If you go to away games you spend the whole match standing. If people stand up safely anyway, I don’t see the problem with removing the seats and putting in barriers instead.

It would be nice to have some of the old atmosphere back. But the main reason that I would like to see some standing is that it should be cheaper than seat prices and enable young supporters to get into games. There is going to be a missing generation of fans at some point soon who don’t have the money to pay for a season ticket and who haven’t grown up with the idea that going to a game every week is part of their life.

It is fair to say Mark is not an armchair fan. Not only does he still rock up at Anfield regularly, he has been to more than 100 other League grounds in England as well. ‘I’m not sure I’d want to stand up regularly, but I still stand at lower division grounds occasionally,’ he says.

So why not every time? ‘My plates are playing me up at the moment,’ says Mark. Good to know that, given long enough, you can teach a Mickey Mouser to talk proper.

If there is to be some radical new thinking at the Olympic Stadium, I’d also like to see a section where fans of both teams can sit together – as happens at Fulham.

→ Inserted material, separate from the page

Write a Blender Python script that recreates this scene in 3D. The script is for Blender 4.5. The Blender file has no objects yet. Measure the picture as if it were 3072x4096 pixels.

Generally, of course, there is strict segregation inside a football stadium. Home supporters sit here, the away lot sit there. And never the twain shall meet (unless it’s a bunch of Millwall yobbos who’ve used a League Cup tie as an excuse to hole up in the
Queens with a view to starting World War Three, in which case you, them and a whole bunch of policemen meet in Green Street).

However, it’s my guess a lot of us have smuggled an opposition fan into Upton Park at one time or another.

Your mate wants to see the game, but the away end is sold out – so you do the decent thing and invite them to join you in the Bobby Moore Upper instead. You start to regret it the minute the tickets arrive – if this mate of yours doesn’t keep his trap shut you are both going to be in for a very uncomfortable afternoon. You are still warning him in hushed tones of the dangers as you surreptitiously check that no one else in the packed bar is listening to your conversation. He’s nodding furiously to indicate he fully understands his side of the bargain, but you still feel uneasy. Then a bloke jogs your elbow causing you to spill half your beer and you really begin to wish you’d stayed in bed.

As it happens you both get away with it … this time. But wouldn’t it have been so much better if there had been an area set aside where fans of both clubs could go in together and enjoy a laugh with their mates, safe in the knowledge they would emerge at the end of the game with their lives intact? We’ve got a family section, why not a mixed section? You’d need a few safeguards, naturally. But it would be perfectly possible if there were the demand for it.